Declassified satellite images provide an important worldwide record of land-surface change. With the success of the first release of classified satellite photography in 1995, images from U.S. military intelligence satellites KH-7 and KH-9 were declassified in accordance with Executive Order 12951 in 2002. The data were originally used for cartographic information and reconnaissance for U.S. intelligence agencies. Since the images could be of historical value for global change research and were no longer critical to national security, the collection was made available to the public.

Keyhole (KH) satellite systems KH-7 and KH-9 acquired photographs of the Earth’s surface with a telescopic camera system and transported the exposed film through the use of recovery capsules. The capsules or buckets were de-orbited and retrieved by aircraft while the capsules parachuted to earth. The exposed film was developed and the images were analyzed for a range of military applications.

The KH-7 surveillance system was a high resolution imaging system that was operational from July 1963 to June 1967. Approximately 18,000 black-and-white images and 230 color images are available from the 38 missions flown during this program. Key features for this program were larger area of coverage and improved ground resolution. The cameras acquired imagery in continuous lengthwise sweeps of the terrain. KH-7 images are 9 inches wide, vary in length from 4 inches to 500 feet long, and have a resolution of 2 to 4 feet.
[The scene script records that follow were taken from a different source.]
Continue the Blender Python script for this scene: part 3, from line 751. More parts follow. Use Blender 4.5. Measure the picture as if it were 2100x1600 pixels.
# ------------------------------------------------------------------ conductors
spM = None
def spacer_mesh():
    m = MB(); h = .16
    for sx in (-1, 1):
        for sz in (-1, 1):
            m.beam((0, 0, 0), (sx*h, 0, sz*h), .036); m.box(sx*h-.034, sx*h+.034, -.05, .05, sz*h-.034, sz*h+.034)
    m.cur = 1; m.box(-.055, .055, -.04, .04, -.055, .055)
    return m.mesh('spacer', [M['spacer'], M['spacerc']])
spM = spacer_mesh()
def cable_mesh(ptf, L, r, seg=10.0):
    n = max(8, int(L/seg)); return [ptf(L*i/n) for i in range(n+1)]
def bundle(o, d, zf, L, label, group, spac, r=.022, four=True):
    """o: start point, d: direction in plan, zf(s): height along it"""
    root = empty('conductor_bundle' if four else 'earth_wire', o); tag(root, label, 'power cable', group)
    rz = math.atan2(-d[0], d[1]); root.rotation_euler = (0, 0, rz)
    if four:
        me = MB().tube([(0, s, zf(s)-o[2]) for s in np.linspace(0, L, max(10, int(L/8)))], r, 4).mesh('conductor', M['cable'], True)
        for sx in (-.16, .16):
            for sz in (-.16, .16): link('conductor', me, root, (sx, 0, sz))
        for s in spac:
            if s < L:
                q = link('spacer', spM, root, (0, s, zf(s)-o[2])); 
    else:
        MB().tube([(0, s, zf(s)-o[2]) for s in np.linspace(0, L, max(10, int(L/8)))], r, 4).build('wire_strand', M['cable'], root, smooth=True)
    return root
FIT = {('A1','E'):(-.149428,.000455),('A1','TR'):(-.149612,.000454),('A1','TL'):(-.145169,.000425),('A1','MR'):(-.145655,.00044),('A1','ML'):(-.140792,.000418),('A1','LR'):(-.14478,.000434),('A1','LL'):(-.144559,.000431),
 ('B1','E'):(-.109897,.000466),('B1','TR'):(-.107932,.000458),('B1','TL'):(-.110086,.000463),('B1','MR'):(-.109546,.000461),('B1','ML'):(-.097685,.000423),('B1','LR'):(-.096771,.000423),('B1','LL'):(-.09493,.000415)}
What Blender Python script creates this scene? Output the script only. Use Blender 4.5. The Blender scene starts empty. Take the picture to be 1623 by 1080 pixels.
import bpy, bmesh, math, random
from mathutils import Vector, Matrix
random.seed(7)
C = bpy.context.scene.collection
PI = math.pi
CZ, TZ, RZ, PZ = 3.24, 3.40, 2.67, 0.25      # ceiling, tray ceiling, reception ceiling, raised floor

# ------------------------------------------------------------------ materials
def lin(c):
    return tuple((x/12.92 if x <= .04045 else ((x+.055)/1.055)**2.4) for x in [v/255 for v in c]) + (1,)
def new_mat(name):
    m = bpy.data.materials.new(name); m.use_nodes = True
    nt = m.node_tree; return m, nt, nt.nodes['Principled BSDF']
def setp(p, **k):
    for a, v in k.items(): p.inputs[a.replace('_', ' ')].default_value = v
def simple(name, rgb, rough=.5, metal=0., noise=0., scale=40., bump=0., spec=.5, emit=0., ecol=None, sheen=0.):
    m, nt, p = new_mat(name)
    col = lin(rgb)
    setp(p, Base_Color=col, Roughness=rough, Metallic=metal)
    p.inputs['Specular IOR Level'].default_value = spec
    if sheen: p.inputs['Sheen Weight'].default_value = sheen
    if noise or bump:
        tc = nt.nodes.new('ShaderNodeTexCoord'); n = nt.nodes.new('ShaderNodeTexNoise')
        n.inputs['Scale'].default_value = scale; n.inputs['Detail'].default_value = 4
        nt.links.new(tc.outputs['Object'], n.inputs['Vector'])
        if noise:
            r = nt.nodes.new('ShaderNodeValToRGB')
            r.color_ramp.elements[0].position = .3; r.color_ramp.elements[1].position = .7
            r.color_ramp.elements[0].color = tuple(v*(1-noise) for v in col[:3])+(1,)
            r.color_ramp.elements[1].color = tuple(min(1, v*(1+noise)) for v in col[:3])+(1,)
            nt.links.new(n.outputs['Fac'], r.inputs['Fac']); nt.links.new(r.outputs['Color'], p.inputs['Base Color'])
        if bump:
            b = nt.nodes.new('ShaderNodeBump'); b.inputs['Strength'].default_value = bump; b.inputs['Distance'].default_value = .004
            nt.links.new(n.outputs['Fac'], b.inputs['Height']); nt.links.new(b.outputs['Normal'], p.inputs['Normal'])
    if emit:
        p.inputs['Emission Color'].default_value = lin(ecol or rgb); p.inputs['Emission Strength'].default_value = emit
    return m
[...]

The KH-9 mapping program was operational from March 1973 to October 1980 and was designed to support mapping requirements and exact positioning of geographical points for the military. This was accomplished by using image overlap for stereo coverage and by using a camera system with a reseau grid to correct image distortion. The KH-9 framing cameras produced 9 x 18 inch imagery at a resolution of 20-30 feet. Approximately 29,000 mapping images were acquired from 12 missions.

The original film sources are maintained by the National Archives and Records Administration (NARA). Duplicate film sources held in the USGS EROS Center archive are used to produce digital copies of the imagery.